Dinkha Tepe Revisited

Presentation Date: 

Saturday, November 22, 2014

Location: 

Annual Meeting of the American Schools of Oriental Research, San Diego

Abstract: Dinkha Tepe is a major archaeological site in the Ushnu plain of northwestern Iran. Excavations in the 1960s by the University of Pennsylvania’s Hasanlu Project revealed a long occupation sequence, which extended from the second millennium BCE to the present. Although Dinkha has figured prominently in some of the most important debates in Iranian archaeology, the bulk of the excavated material has never been published, and until recently the excavation dataset had only been analyzed in piecemeal fashion. This paper presents the results of a new and holistic evaluation of the site and its excavated evidence, centered around a comprehensive stratigraphic analysis that serves as the basis for broader interpretation. The results show how the original work at Dinkha, and the conclusions subsequently drawn from it, were built on questionable theoretical and methodological foundations. A new archaeological sequence for the site is proposed, and Dinkha’s importance in the history of the region is reassessed.

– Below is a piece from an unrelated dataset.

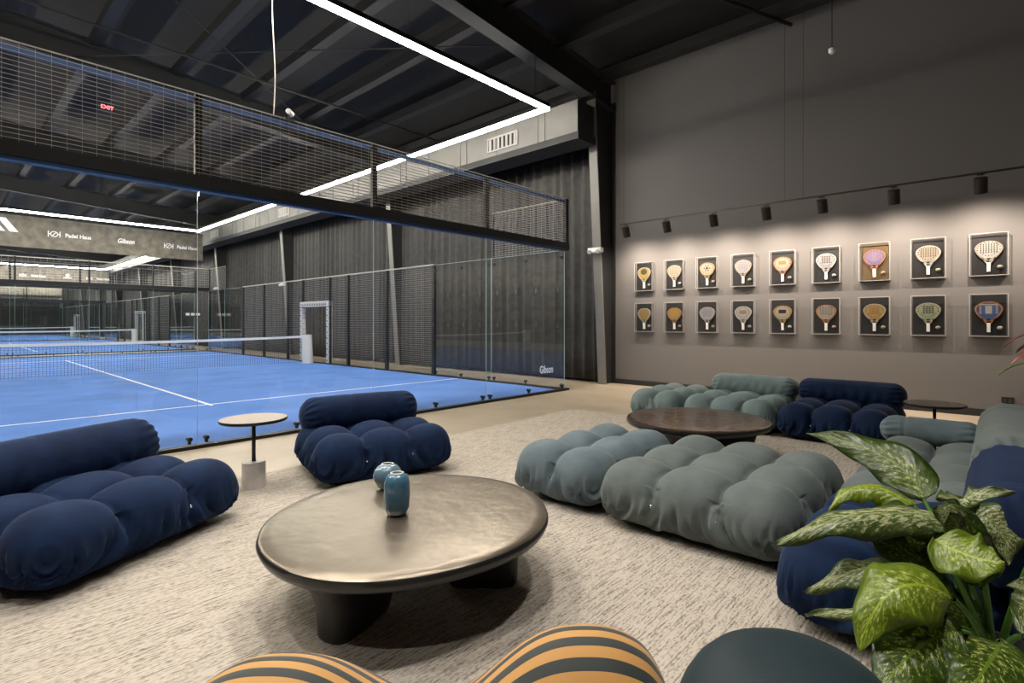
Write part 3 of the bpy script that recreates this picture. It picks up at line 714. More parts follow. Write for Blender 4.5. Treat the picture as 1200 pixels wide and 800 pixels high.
for row, (zc, specs) in enumerate(((2.20, R_UP), (1.38, R_LO))):
    for k, (face, rim, kind, dc, desc) in enumerate(specs):
        y = -.80 - .661 * k; W, H = .20, .285
        place = '%s from the column in the %s row' % (ORD[k], ('upper', 'lower')[row])
        t = thing('display_case', 'clear acrylic wall case, ' + place, 'display case', (WX, y, zc), 0, 'racket display cases')
        bk = M['backing_b'] if (row, k) in ((0, 6),) else M['backing']
        link('backing_panel', MB().box((-.012, -W + .02, -H + .02), (0, W - .02, H - .01)).mesh('backing_panel', bk), t)
        if 'c' not in case_m:
            g = MB(); D = .075
            g.box((-D, -W, -H), (-D + .003, W, H))
            case_m['c'] = g.mesh('acrylic_front', M['acrylic'])
            e = MB()
            for s in (-1, 1):
                e.box((-D, s * W - .004, -H), (0, s * W + .004, H)); 
            e.box((-D, -W, H - .004), (0, W, H + .004))
            case_m['s'] = e.mesh('acrylic_sides', M['acrylic'])
            e = MB(); q = .0045
            for s in (-1, 1):
                e.box((-D - .002, s * W - q, -H), (-D + .004, s * W + q, H)).box((-.006, s * W - q, -H), (0, s * W + q, H))
                e.box((-D - .002, -W, s * H - q), (-D + .004, W, s * H + q))
            e.box((-D, -W, -H - .006), (0, W, -H + .004))
            case_m['e'] = e.mesh('acrylic_rim', M['acrylic_edge'])
        link('acrylic_front', case_m['c'], t); link('acrylic_sides', case_m['s'], t); link('acrylic_rim', case_m['e'], t)
        # the racket
        r = thing('padel_racket', desc + ' racket, ' + place, 'racket', (WX - .014, y, zc + .08), 0, 'rackets in wall cases')
        X1 = -.030
        link('rim', MB().prism(tear(1, 0), 0, X1, -.002).mesh('rim', cm_(rim)), r)
        link('face', MB().prism(tear(.86, .0), 0, X1 - .002, X1).mesh('face', cm_(face)), r)
        g = MB(); xa, xb = X1 - .004, X1 - .002
        if kind == 'disc':
            g.prism([(.075 * math.cos(a * PI / 10), .015 + .06 * math.sin(a * PI / 10)) for a in range(20)], 0, xa, xb)
        elif kind == 'star':
            for m_ in range(6):
                a = m_ * PI / 3; g.prism([(.05 * math.cos(a) + .015 * math.cos(a + b * PI / 4), .05 * math.sin(a) + .012 * math.sin(a + b * PI / 4)) for b in range(8)], 0, xa, xb)
            g.prism([(.025 * math.cos(a * PI / 6), .025 * math.sin(a * PI / 6)) for a in range(12)], 0, xa, xb)
        elif kind == 'bar':
            g.box((xa, -.06, -.025), (xb, .06, .035))
        elif kind == 'grid':
            for a in range(4):
                for b in range(4): g.box((xa, -.065 + a * .034, -.05 + b * .03), (xb, -.065 + a * .034 + .024, -.05 + b * .03 + .02))
        elif kind == 'stripes':
            for a in range(7):
                for b in range(5): g.box((xa, -.092 + a * .028, -.06 + b * .027), (xb, -.092 + a * .028 + .012, -.06 + b * .027 + .02))
        elif kind == 'eight':
            for zz in (-.03, .03):
                for a in range(12):
                    p0, p1 = a * PI / 6, (a + 1) * PI / 6
                    g.prism([(.03 * math.cos(p0), zz + .03 * math.sin(p0)), (.03 * math.cos(p1), zz + .03 * math.sin(p1)), (.018 * math.cos(p1), zz + .018 * math.sin(p1)), (.018 * math.cos(p0), zz + .018 * math.sin(p0))], 0, xa, xb)
        elif kind == 'frame':
            for s in (-1, 1):
                for b in range(6): g.box((xa, s * .085 - .011, -.06 + b * .022), (xb, s * .085 + .011, -.06 + b * .022 + .014))
            g.box((xa, -.035, -.06), (xb, .035, .045)).box((xa, -.09, .055), (xb, .09, .07))
        else:
            for a in range(-4, 5):
                for b in range(-3, 4):
                    if a * a / 13 + b * b / 6 < 1: g.prism([(a * .026 + .008 * math.cos(c * PI / 3), b * .028 + .008 * math.sin(c * PI / 3)) for c in range(6)], 0, xa, xb)
        o = link('face_pattern', g.mesh('face_pattern', cm_(tuple(v * (.35 if max(dc) < .5 else .8) for v in dc))), r); o['kind'] = 'stuff'
        g = MB()
        for m_ in range(18):
            a = 2 * PI * m_ / 18; g.prism([(.118 * math.sin(a) * (.8 if math.cos(a) < -.3 else 1) + .0075 * math.cos(c * PI / 3), .086 * math.cos(a) * (1.15 if math.cos(a) < 0 else 1) + .0075 * math.sin(c * PI / 3)) for c in range(6)], 0, X1 - .0032, X1 - .0015)
        g.prism([(-.03, -.128), (.03, -.128), (0, -.158)], 0, X1 - .0032, X1 - .0015)
        o = link('hole_ring', g.mesh('hole_ring', cm_(dk)), r); o['kind'] = 'stuff'
        for s in (-1, 1):
            MB().prism([(s * .055, -.125), (s * .075, -.115), (s * .022, -.205), (s * .004, -.2)], 0, X1, -.004).ob('throat', cm_(rim), r)
        link('handle', MB().box((X1 - .004, -.019, -.31), (-.002, .019, -.185)).mesh('handle', M['white']), r)
        bl = MB().lathe([(.001, -.026), (.018, -.02), (.026, 0), (.018, .02), (.001, .026)], 14).ob('padel_ball', cm_([cream, white_, (.7, .45, .35), mint][(k + row) % 4]), None, True, loc=(WX - .04, y - .115, zc - .17))
        bl.scale = (1, 1.25, .9)
        tag(bl, 'small ball resting in the wall case, ' + place, 'ball', 'balls in wall cases')

# ------------------------------------------------------------------ rug
rg = MB().box((-11.5, -9.3, .0), (-1.64, -1.5, .014)).ob('area_rug', M['rug'])
tag(rg, 'large pale beige woven rug with dark flecked lines under the seating', 'rug')
RZ = .014

# ------------------------------------------------------------------ tufted seating
def pillow_mesh(name, L, W, H, nx, ny, mat, rxy=.16, A=.10, seed=0, res=84, crease=.016, sag=0, dome=.02, sidecut=1.0, endcrease=False):
    hx, hy, hz = L / 2, W / 2, H / 2
    nX = max(8, int(res * L / 1.2)); nY = max(8, int(res * W / 1.2)); nZ = max(8, int(res * H / 1.0))
    P = []; F = []; idx = {}
    gx = np.linspace(-1, 1, nX + 1); gy = np.linspace(-1, 1, nY + 1); gz = np.linspace(-1, 1, nZ + 1)
    def vid(i, j, k):
        key = (i, j, k)
        if key not in idx: idx[key] = len(P); P.append((gx[i], gy[j], gz[k]))
        return idx[key]
    for k, fl_ in ((0, 1), (nZ, 0)):
        for i in range(nX):
            for j in range(nY):
                q = (vid(i, j, k), vid(i + 1, j, k), vid(i + 1, j + 1, k), vid(i, j + 1, k)); F.append(q[::-1] if fl_ else q)
    for j, fl_ in ((0, 0), (nY, 1)):
        for i in range(nX):
            for k in range(nZ):
                q = (vid(i, j, k), vid(i + 1, j, k), vid(i + 1, j, k + 1), vid(i, j, k + 1)); F.append(q[::-1] if fl_ else q)
    for i, fl_ in ((0, 1), (nX, 0)):
        for j in range(nY):
            for k in range(nZ):
                q = (vid(i, j, k), vid(i, j + 1, k), vid(i, j + 1, k + 1), vid(i, j, k + 1)); F.append(q[::-1] if fl_ else q)
    p = np.array(P) * np.array([hx, hy, hz])
    r = np.array([rxy, rxy, hz * .96]); core = np.array([hx, hy, hz]) - r
    q = np.clip(p, -core, core); d = (p - q) / r
    ln = np.linalg.norm(d, axis=1, keepdims=True); ln[ln == 0] = 1; dn = d / ln
    pos = q + dn * r
    nrm = dn / r; nrm /= np.linalg.norm(nrm, axis=1, keepdims=True)
    rs = np.random.RandomState(seed)
    def groove(x, half, n, bow):
        if n < 2: return np.zeros(len(x)), np.ones(len(x)) * 9
        cell = 2 * half / n
        bd = [-half + cell * k for k in range(1, n)]
        ds = np.min([np.abs(x + bow * (.006) - b) for b in bd], axis=0)
        t = np.clip(ds / (cell / 2), 0, 1)
        return 1 - np.sqrt(np.clip(1 - (1 - t) ** 2, 0, 1)), ds
    wob = np.sin(pos[:, 1] * 7 + seed); wob2 = np.sin(pos[:, 0] * 6 + seed * 2)
    g1, d1 = groove(pos[:, 0], hx, nx, wob); g2, d2 = groove(pos[:, 1], hy, ny, wob2)
    up = np.clip(nrm[:, 2] + .25, 0, 1); zrel = (pos[:, 2] / hz)
    side = np.sqrt(np.clip(1 - nrm[:, 2] ** 2, 0, 1))
    low = np.clip((zrel + .75) / .9, 0, 1) * sidecut + (1 - sidecut)
    a1 = A * g1 * low * np.clip(np.abs(nrm[:, 1]) + np.abs(nrm[:, 2]), 0, 1)
    a2 = A * g2 * low * np.clip(np.abs(nrm[:, 0]) + np.abs(nrm[:, 2]), 0, 1)
    disp = -(a1 + a2)
    disp = np.where(zrel < -.8, disp * .3, disp)
    # pleats gathered on the sides
    s = pos[:, 0] * np.abs(nrm[:, 1]) + pos[:, 1] * np.abs(nrm[:, 0])
    cr = np.zeros(len(s))
    for f_ in (38, 61, 97, 131):
        cr += np.sin(f_ * s + rs.uniform(0, 6) + 2.5 * np.sin(4 * pos[:, 2] + f_) + 1.5 * np.sin(7 * s)) / (f_ / 38) ** .5
    msk = side * (np.exp(-((zrel + .45) / .45) ** 2) + .7 * np.exp(-(np.minimum(d1, d2) / .05) ** 2) * (zrel < .6))
    disp = disp + crease * cr * msk
    if endcrease:
        e = np.exp(-((np.abs(pos[:, 0]) - hx + .07) / .07) ** 2); ang = np.arctan2(pos[:, 2], pos[:, 1])
        disp = disp + .006 * np.sin(ang * 17 + pos[:, 0] * 20) * e
        disp = disp + .004 * np.sin(pos[:, 0] * 55 + 2 * np.sin(pos[:, 2] * 15 + seed)) * np.exp(-((zrel + .3) / .6) ** 2)
        for b in rs.uniform(-.25, .3, 1): disp = disp - .010 * np.exp(-((pos[:, 0] - b * L) / .008) ** 2)
    pos = pos + nrm * disp[:, None]
    pos[:, 2] += dome * (1 - (pos[:, 0] / hx) ** 2) * (1 - (pos[:, 1] / hy) ** 2) * np.clip(zrel, 0, 1)
    if sag: pos[:, 2] -= sag * (pos[:, 0] / hx) ** 2
    pos[:, 2] += hz
    me = bpy.data.meshes.new(name); me.from_pydata(pos.tolist(), [], F); me.materials.append(mat)
    me.polygons.foreach_set('use_smooth', [True] * len(me.polygons)); return me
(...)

A historical identification of Dinkha Tepe with the city of Kunšum is proposed, suggesting the site was a regional power center during the early second millennium BCE. Furthermore, the study shows that the radical discontinuity in material culture, previously thought to mark the transition from “Bronze Age” to “Iron Age”, does not in fact exist. Rather, oversimplification of the stratigraphic sequence, compounded by poor definition of ceramic wares, led to the failure to identify what is here shown to be a continuing process of graded change. Part of a session entitled "New Approaches to the Archaeology of Hasanlu, Iran", at the 2014 Annual Meeting of the American Schools of Oriental Research.